Bowman has presented plans for a new mixed use development that would utilize 2.5 acres of land behind the historic Keeler House at 168 South Main Street. According to the proposal, the Keeler House would be completely restored and would hold apartments while, directly next door where the old Keeler Stove Shop had stood before recently being torn down, a near replica of that building would be constructed and would house retail shops and a restaurant.
Towards the rear of the property, an office building and six condominium units would be built and 72 parking spaces would be allotted for the entire development, though spaces for condominium residents would be housed underneath the units.
The problem, according to many residents who spoke Monday night, is traffic.
Old Towne Road, a private street not owned by the Town of Cheshire, is the only access point for the proposed development, and also serves as the exit and entrance for residents of Old Towne Condominiums, which are located directly behind where the development would be.

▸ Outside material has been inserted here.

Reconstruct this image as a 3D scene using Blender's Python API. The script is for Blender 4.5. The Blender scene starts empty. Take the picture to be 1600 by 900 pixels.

With everything from retail space to a restaurant, residents expressed concern that the increase in the amount of vehicles would be too much.
“Most of us are worried about traffic,” said Jean Murphy, who lives in Old Towne Condominiums. “It is going to be an immense problem.”
Murphy also stated that, if the proposed office building were to house a doctor's office, the traffic problem could become even more pronounced.
“I don't know about you, but whenever I go to a doctor, there are not too many spaces empty,” she said.
Jack Murphy followed and expressed his fear that traffic would now be coming from three different places — the condominium complex, the planned development, and the former site of R.P. Downey Restaurant, now home to a coffee shop and realtor office — creating a dangerous environment.
“It's going to change our lifestyle immensely and I don't like it,” he said.
However, Attorney Ronald Barba from Hamden, who represents the Old Towne Condominium Association, stated that he, along with the Association Board, had met with Bowman and his representatives recently and hashed out many of the issues being raised by residents. Barba called the meeting “constructive” and “very fruitful,” suggesting that the association could have a “good working relationship” with Bowman.
According to Barba, many members of the association were not aware of what had been discussed by Bowman and the Board, and that a meeting was planned for the entire Association for early next week, where that information would be more fully communicated.
“A lot of the concerns you have heard thus far echo the concerns of the Board,” said Barba. “I believe we do have an understanding on how best to eliminate the problems.”
Attorney Anthony Fazzone, of Fazzone and Ryan, LLC in Cheshire, who represents Bowman, also spoke of the meeting with the Association Board and stated that the sides had agreed to split the cost for a fence that would shield the condominium complex from the new development while also agreeing to enter into a sewer use and maintenance agreement.
Yet, while Barba suggested that an upcoming discussion with members of the Old Towne Condominium Association could alleviate some of the residents' concerns, those at the meeting weren't so sure.
“There's no reason the Association should have to use its resources to help put up a fence,” said Beaulieu. “The developer is the one infringing on our rights.”
Jack Murphy also expressed his frustration with Barba, saying that “from the get-go he said everyone was okay with this. Not so.”
The public hearing on the project was continued to the next PZC meeting on July 25.